I’ve heard grief described in a lot of different ways. A journey with ups and downs. An ocean – vast and wild and coming in waves.

It is such a universal experience, but it has stunned me how little it IS actually talked about. How we ignore it, brush over it – how we don’t know what to say to each other.

And I suppose that’s because it is such a painful and private experience that looks very different for different people.

For me, grief is a snake.

It is secret, sly, and mostly very well camouflaged in the mundanity of my life – sliding silently along in parallel like a shadow.

Sometimes it is close, and sometimes it is far away. Sometimes I only know it’s there by the fear crawling across my skin.

Sometimes I’ll catch a glimpse of it, glittering in the grass, just out of the very corner of my eye, and I will run away – fast – in the other direction.

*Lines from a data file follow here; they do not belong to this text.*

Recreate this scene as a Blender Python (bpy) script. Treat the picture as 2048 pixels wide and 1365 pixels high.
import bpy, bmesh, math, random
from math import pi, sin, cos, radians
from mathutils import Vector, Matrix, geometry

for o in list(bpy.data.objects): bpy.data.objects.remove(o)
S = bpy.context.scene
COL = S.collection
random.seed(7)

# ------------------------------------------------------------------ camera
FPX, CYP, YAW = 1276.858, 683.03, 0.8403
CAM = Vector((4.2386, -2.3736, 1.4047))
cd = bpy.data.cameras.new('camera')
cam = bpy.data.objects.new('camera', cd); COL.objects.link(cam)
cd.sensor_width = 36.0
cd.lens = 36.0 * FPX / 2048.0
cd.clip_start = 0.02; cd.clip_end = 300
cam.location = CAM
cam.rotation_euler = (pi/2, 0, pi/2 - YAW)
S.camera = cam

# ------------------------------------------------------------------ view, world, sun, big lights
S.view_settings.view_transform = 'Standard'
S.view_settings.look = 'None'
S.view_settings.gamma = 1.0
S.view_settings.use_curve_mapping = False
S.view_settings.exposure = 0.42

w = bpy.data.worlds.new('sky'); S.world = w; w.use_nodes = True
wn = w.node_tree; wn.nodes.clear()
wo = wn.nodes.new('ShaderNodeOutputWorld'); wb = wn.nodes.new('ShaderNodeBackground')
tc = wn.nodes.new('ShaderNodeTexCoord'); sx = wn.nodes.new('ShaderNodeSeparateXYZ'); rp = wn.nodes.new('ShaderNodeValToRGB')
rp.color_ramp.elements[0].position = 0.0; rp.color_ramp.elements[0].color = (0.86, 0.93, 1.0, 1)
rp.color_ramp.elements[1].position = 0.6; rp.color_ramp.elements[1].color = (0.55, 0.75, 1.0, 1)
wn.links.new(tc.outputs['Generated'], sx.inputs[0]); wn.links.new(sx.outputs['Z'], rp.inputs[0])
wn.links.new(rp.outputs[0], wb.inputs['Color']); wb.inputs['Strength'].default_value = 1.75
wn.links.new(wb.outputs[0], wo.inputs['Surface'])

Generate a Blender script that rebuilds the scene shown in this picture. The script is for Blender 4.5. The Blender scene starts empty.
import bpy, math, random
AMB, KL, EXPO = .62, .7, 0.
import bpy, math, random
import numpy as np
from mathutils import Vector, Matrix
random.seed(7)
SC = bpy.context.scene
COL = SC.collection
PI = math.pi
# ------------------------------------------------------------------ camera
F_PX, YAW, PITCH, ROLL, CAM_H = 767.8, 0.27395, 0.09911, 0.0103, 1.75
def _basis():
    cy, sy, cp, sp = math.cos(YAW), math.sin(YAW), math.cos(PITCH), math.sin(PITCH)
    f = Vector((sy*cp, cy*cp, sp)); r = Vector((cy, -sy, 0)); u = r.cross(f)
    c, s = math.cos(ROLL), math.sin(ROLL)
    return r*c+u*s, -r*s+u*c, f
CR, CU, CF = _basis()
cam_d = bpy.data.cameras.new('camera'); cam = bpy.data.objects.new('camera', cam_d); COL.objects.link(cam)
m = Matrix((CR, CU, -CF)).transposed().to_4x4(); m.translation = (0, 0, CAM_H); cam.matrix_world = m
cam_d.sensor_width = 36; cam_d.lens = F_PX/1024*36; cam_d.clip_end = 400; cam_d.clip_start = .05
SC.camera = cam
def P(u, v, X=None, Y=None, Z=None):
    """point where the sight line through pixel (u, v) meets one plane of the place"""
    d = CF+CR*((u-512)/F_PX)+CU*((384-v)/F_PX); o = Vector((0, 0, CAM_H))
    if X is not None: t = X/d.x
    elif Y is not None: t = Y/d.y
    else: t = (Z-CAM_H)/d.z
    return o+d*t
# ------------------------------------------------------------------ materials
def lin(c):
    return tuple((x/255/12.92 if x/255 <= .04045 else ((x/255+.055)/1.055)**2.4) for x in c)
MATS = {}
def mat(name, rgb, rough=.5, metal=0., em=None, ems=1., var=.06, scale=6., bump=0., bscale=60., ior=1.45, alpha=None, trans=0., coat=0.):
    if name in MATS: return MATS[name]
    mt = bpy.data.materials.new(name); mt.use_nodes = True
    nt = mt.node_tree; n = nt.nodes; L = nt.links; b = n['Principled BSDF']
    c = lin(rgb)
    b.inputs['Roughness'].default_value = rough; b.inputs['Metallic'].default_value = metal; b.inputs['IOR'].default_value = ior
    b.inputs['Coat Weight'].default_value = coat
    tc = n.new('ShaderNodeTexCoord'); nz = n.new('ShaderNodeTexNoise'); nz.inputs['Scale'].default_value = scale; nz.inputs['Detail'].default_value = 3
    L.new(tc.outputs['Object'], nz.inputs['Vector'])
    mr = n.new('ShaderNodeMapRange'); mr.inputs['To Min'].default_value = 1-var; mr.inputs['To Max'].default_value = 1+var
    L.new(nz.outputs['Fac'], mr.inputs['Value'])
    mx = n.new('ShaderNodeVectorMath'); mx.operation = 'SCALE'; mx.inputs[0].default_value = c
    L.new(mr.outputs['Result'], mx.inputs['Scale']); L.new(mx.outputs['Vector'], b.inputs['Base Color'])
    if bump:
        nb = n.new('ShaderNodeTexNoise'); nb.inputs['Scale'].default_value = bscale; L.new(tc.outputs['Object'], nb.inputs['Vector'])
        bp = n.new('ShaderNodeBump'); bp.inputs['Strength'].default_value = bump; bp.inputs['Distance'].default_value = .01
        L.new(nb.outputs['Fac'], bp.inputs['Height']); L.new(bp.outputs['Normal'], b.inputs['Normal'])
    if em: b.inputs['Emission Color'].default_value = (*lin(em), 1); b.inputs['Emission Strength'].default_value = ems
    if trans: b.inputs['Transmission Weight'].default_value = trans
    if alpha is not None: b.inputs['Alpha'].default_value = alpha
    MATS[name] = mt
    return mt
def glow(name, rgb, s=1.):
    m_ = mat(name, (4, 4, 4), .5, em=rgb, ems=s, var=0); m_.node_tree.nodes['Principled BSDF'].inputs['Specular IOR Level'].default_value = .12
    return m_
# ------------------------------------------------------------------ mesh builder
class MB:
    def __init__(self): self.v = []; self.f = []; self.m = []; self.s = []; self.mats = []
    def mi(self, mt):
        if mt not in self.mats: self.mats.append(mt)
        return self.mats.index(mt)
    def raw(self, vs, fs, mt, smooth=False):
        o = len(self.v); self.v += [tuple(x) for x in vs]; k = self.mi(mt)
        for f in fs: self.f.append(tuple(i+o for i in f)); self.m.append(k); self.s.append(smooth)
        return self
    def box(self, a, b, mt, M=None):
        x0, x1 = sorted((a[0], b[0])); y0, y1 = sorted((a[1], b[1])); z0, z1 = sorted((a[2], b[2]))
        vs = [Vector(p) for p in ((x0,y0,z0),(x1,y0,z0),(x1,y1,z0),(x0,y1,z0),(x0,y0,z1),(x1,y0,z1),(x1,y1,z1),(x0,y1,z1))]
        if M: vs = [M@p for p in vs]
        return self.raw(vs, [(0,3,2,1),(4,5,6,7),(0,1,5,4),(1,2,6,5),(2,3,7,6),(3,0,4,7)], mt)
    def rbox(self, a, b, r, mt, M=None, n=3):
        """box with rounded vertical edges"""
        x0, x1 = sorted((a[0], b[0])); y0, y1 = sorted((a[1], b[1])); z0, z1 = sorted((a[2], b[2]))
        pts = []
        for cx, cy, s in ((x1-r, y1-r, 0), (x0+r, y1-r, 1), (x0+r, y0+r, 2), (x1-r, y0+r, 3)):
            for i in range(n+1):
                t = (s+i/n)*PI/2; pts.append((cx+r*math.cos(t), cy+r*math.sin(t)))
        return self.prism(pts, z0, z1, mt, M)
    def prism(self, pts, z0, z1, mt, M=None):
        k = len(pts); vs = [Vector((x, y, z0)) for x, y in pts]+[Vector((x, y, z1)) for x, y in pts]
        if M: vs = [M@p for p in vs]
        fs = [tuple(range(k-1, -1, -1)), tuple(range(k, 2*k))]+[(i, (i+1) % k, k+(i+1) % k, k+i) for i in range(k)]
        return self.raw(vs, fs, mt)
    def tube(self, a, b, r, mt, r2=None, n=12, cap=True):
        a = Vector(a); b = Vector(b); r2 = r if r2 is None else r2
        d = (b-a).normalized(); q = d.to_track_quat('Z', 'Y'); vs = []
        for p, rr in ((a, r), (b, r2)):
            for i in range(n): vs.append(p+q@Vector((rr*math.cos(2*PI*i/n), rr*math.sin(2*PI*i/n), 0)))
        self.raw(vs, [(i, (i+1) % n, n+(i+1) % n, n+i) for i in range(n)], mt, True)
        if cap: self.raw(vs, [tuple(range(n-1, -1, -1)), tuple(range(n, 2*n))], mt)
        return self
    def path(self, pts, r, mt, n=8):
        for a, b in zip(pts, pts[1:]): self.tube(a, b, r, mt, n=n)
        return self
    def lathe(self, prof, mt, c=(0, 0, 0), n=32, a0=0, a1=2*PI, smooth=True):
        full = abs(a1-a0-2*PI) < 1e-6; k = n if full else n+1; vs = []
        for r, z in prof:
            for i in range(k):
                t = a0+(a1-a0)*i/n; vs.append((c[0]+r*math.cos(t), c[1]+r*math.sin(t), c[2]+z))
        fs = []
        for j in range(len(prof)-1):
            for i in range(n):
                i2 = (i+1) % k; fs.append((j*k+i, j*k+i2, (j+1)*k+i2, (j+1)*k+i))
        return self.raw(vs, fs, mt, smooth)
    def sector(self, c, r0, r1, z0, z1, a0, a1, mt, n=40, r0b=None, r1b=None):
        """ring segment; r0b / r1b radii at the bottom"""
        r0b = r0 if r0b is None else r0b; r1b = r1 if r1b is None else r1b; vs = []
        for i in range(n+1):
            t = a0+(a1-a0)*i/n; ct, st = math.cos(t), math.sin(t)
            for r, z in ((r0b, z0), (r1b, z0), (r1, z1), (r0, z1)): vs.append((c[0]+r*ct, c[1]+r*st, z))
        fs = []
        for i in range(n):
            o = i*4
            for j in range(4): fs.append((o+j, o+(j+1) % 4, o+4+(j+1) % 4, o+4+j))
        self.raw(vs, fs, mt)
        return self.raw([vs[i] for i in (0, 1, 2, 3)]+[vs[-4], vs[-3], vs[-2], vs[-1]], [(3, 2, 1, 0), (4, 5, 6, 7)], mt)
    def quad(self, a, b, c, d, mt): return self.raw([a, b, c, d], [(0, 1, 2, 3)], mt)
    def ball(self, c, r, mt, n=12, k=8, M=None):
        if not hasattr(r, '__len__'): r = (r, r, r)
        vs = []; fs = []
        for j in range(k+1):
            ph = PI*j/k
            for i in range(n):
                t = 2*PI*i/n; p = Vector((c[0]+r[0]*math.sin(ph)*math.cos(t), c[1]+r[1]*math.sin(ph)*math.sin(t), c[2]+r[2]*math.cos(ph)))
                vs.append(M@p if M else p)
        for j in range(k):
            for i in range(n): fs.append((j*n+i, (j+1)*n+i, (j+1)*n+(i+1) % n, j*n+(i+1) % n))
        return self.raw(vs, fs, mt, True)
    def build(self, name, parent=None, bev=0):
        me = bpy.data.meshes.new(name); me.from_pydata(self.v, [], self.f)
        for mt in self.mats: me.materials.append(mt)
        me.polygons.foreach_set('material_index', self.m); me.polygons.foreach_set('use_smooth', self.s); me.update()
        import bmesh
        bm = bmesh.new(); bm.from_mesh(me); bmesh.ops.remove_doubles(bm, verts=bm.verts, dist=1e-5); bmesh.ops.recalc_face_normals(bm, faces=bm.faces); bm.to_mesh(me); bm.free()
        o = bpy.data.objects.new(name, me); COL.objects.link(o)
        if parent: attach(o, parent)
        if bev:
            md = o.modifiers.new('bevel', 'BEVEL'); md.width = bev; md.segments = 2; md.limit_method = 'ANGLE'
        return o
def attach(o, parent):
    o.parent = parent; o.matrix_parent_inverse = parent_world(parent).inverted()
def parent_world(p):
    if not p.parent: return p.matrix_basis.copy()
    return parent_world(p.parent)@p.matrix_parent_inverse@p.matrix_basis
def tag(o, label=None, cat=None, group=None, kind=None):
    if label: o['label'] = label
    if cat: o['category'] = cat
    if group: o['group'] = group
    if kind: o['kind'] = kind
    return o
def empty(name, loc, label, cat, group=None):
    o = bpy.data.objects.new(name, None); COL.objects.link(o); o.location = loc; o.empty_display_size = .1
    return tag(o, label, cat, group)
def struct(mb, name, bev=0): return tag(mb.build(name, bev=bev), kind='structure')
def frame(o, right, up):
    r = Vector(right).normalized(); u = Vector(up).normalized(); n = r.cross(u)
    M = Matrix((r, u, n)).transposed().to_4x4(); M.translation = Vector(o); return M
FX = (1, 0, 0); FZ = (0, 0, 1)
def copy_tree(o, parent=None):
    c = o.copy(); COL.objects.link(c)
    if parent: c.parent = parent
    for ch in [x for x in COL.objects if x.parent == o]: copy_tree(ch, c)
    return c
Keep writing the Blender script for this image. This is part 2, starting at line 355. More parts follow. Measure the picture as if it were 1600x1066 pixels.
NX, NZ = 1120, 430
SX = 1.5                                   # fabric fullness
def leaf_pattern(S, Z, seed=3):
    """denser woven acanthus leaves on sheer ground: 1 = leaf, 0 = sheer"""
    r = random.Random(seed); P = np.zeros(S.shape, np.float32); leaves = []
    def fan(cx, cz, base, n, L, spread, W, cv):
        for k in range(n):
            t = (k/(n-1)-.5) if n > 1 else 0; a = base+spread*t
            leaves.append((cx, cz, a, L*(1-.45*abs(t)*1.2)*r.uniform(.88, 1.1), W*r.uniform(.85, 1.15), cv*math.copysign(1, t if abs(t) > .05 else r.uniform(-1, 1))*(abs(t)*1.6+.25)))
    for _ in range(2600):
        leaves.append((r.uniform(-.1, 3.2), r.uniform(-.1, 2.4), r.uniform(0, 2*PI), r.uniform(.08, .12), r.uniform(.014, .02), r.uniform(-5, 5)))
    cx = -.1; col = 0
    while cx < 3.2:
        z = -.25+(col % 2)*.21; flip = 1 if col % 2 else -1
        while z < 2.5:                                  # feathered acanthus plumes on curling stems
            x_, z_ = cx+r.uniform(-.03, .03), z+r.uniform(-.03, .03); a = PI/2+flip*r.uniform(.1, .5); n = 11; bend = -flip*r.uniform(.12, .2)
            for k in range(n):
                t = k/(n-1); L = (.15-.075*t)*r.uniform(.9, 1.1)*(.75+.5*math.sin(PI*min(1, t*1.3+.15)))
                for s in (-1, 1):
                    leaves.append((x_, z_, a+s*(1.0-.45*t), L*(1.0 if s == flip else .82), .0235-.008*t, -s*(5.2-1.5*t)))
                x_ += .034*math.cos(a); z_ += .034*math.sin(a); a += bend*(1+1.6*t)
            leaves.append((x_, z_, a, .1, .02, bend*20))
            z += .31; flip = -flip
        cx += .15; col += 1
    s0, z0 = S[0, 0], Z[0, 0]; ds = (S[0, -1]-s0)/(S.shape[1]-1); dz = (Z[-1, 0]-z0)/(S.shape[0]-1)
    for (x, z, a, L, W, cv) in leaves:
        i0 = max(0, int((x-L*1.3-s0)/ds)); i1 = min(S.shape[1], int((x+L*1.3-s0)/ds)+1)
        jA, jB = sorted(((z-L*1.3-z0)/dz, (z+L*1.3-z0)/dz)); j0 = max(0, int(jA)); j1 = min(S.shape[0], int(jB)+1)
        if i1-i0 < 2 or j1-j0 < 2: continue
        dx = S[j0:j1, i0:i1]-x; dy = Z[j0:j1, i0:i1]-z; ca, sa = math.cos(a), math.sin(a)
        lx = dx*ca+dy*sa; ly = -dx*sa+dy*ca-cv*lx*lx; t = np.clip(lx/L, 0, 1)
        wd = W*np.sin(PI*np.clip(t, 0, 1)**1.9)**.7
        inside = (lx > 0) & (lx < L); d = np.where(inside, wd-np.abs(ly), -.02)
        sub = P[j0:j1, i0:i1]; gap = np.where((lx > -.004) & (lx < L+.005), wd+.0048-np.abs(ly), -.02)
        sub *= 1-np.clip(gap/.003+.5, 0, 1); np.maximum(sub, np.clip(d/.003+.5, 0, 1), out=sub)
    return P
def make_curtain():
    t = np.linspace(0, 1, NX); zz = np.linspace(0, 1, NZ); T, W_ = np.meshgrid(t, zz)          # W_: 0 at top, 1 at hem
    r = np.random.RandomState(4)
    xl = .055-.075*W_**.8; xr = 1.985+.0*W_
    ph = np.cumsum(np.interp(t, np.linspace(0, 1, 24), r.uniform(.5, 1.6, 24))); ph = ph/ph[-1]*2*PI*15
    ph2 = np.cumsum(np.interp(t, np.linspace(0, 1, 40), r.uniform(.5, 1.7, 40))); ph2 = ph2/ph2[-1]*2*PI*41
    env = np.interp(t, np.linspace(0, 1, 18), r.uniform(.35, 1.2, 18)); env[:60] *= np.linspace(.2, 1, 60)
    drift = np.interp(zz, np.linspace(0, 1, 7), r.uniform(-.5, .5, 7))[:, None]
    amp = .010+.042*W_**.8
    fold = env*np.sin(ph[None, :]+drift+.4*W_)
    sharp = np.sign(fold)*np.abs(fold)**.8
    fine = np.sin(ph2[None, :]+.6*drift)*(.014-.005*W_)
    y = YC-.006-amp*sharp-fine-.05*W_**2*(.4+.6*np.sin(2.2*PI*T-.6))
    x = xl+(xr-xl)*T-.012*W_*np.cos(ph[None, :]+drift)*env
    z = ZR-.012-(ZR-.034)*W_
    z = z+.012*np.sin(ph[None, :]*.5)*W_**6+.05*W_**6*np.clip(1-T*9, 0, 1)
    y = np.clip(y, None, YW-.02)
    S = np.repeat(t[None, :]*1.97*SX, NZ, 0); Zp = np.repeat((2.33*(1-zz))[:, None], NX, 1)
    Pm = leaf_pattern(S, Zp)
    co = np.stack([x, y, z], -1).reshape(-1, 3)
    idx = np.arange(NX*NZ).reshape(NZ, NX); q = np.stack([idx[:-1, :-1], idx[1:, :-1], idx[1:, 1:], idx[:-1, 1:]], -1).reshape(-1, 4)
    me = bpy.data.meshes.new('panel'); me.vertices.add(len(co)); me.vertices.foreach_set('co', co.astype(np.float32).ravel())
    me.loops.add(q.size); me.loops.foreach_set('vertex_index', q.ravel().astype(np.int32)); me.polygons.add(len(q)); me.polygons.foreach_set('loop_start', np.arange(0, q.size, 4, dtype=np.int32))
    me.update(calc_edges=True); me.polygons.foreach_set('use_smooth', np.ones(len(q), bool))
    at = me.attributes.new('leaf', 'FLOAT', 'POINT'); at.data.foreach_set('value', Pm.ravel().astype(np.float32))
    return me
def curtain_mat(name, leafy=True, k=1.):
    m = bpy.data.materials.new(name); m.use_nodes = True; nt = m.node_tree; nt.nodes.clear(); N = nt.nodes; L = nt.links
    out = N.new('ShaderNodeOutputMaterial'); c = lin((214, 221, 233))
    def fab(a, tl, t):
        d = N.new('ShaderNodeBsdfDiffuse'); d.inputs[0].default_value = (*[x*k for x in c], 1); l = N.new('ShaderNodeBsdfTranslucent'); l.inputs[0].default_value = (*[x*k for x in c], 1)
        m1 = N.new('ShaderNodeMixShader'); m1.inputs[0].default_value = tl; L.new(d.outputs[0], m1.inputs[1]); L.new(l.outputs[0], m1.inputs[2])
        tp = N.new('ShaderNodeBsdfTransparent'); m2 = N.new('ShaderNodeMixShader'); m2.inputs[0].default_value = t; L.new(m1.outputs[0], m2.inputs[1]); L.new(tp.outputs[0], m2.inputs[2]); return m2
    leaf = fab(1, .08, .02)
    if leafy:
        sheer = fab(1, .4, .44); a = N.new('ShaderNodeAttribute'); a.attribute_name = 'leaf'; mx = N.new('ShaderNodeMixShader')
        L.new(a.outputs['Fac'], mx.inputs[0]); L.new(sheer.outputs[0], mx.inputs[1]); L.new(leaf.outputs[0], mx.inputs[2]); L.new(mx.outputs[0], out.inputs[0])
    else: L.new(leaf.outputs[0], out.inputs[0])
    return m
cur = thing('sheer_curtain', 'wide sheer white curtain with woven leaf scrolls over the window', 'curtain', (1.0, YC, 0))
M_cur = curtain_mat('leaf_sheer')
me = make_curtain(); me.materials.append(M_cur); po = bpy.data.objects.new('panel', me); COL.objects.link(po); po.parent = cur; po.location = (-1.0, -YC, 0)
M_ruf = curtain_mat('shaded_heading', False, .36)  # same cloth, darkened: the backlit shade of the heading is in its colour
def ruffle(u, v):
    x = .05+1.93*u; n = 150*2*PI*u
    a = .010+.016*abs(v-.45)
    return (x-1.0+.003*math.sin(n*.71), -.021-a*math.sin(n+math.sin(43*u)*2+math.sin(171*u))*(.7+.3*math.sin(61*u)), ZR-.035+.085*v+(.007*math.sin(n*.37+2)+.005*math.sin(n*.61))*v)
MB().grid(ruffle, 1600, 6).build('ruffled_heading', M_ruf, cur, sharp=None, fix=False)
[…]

Sometimes it strikes from nowhere, sinks its fangs in, terrible and beautiful all at once, black diamonds flowing in impossible symmetry down its back.

And it is never where I expect it.

It is not in the anniversaries, or the big milestones. Because then I suppose I am watching for it. Instead it hides coiled in the little things, the gaps I didn’t know were there.

It is in a pile of papers, with his messy scrawling handwriting on it, in the relish of his g and y tails.

It is in his phrases as they drop unbidden from my own lips – you could get a Sherman tank through there, what’s that in real money? you little ratbag.

It is in the funny things he would love and the half-written texts and half-formed stories that don’t have anywhere to go – left hanging without their audience.

It is in the reminder pictures that pop up on my phone, in the tilt of a familiar expression not seen for months now – in knowing soul-deep what it meant and what he would say or do next.

It is in the small, dark moments where I am desperate for comfort and my heart leaps for him and he’s not there to catch it and hold it safe, like he always did.

I am afraid of the snake.

But I am also afraid it will leave – that if I avoid it for too long I will forget.

Sometimes I want the pain.

I want to feel the venom seep through my body and seize my breath, grip my chest in a vice. I WANT to be crushed. I want to BLEED. Sometimes I want to feel the cold burn of each individual poisonous needle pricking each cell of my body – I want to be filled to bursting by the thundering wrongness and emptiness until I am ripped apart by it. I welcome the violence of it, the power.

One day, maybe I will learn to live with the snake.

Maybe it will become a pet, and I will care for it, visit it, let it out of its enclosure to spend time in its presence, stroking my hands along its familiar muscled body.

At the moment, it finds me. And when it does so, the best I can do as it wraps itself around me and starts to squeeze, is to imagine its embrace is my dad’s.

A last hug.

And wish that I could stay there a little longer.